I went to a press screening of Borat, a hilarious "mockumentary" starring Sacha Baron Cohen as a Kazach TV reporter, which was very funny but also very revolting. I think the rest of the audience liked it more than I did.

I went to the Ryerson Theatre downtown to see When the Levees Broke, directed by Spike Lee, who was also in the theatre to introduce the movie. It was a very good documentary but also very angry in tone. It was about what happened to New Orleans after Hurricane Katrina. The movie was blaming all these government officials for the fiasco down there. There was a very left-leaning crowd in the theatre, and whenever George W. Bush was shown on screen everyone booed him like crazy.

The other three movies were utterly forgettable, but by that point I was desperate to find something to use up my passes on. One was a German-language bio-documentary about some terrorist. Another was a documentary about life in a call centre in Bangalore, India. (I wish I was making this up.)

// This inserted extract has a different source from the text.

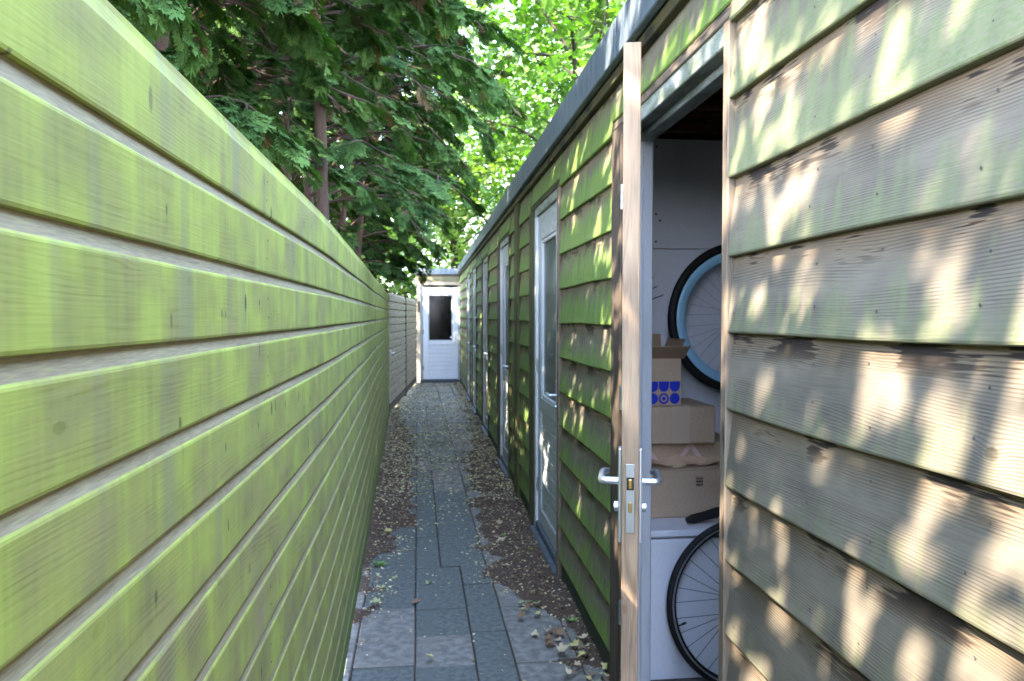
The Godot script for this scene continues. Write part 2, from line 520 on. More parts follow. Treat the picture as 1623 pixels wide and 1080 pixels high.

The last movie I saw wasn't even screened at the Film Festival. Instead, it was shown at the Art Gallery of Ontario weeks later. The art gallery was taking all the leftover passes that the volunteers hadn't used up. The flick shown that night was a black-and-white French-language National Film Board of Canada production from 1964 that film historians had saved from the vaults and had fully restored.

The reason I went was because I needed to use up my last movie pass before I moved out of Toronto. I remember walking out of the theatre on a very rainy and cold night, and walked over to a Country Style Donuts place and sat in there drinking a coffee, and I remember feeling very sad because I knew I was leaving Toronto soon and leaving all this movie excitement.

We seriously have to consider starting up some more major film festivals here in Saskatchewan. Folks around here are really missing out.